I’ve always been one of those insufferable list-makers. Five favorite Miles Davis records, all the Bond films best to worst, make one last Beatles LP with tracks from their first couple of solo albums, and, inevitably, the five worst Doctor Who stories. Since the show came back in 2005, three of the five previous residents on that list have been replaced by new turkeys. Two of ’em even dislodged “The Twin Dilemma” as the all-time stinker. If you had told twenty year-old me after they cancelled the show “Don’t worry, it will be back one day and you’ll love it and it’ll become so popular that it will air in the US the same day it’s shown in Britain,” I wouldn’t have believed you. If you had added “And there will be two stories even worse than ‘The Twin Dilemma’,” then I’d have known for sure you were lying.

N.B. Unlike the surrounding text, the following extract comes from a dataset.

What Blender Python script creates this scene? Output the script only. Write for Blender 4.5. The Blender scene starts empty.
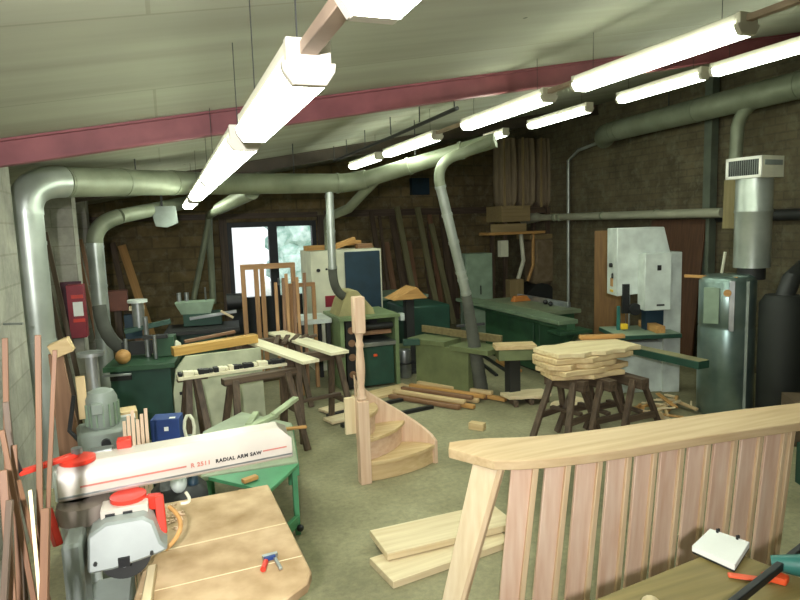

But two episodes into this rewatch, “Death to the Daleks” remains on the list. It’s dire. It was written by Terry Nation on autopilot, directed without any flair or care at all by Michael E. Briant, and the only interesting acting performance is by John Abineri, who gets killed early in part two. Duncan Lamont, who had a small but memorable role in the film version of Quatermass and the Pit, is the lead guest star, and he looks like he has better things he could be doing.
At least it starts okay. Before the sun comes up on the quarry planet of Exxilon, it’s lit well and looks creepy. But then the sun rises and we meet the boring humans and then the Daleks show up and it gets downright dull, which is Doctor Who‘s worst sin. And it sounds like the end of the world. The music is by Carey Blyton, the same oddball who ruined “Doctor Who and the Silurians” in 1970 with his kazoos. This time, he’s got the London Saxophone Quartet in tow, and their apparent goal was to deliberately undermine the drama in every single scene with inappropriately whimsical tunes. What could have been a crash-bang wallop cliffhanger to part one is accompanied by something about as threatening as “Pop Goes the Weasel.”
The only interesting thing that happens is the Daleks’ ray guns stop working and so they install some machine guns instead. That’s not the interesting part. What’s cute is that they practice their projectile weapon on a teeny model TARDIS. Why do they have that? Do they load a crate of toy police boxes on every Dalek ship for them to use as stress squeezies? Do the Daleks collect Doctor Who action figures, the same way humans collect trading cards of serial killers and famous criminals? Nothing happens in these two episodes as remotely interesting as wondering why they have that toy!
Our son enjoyed it, happily, with the caveat that the primitive, cave-dwelling Exxilons are much, much creepier than he’d prefer. They are really kind of frightening to him. The Daleks are as exciting as ever, and he’s surprisingly glad that they’ve had to unplug their death rays for machine guns, because the bullets are less scary!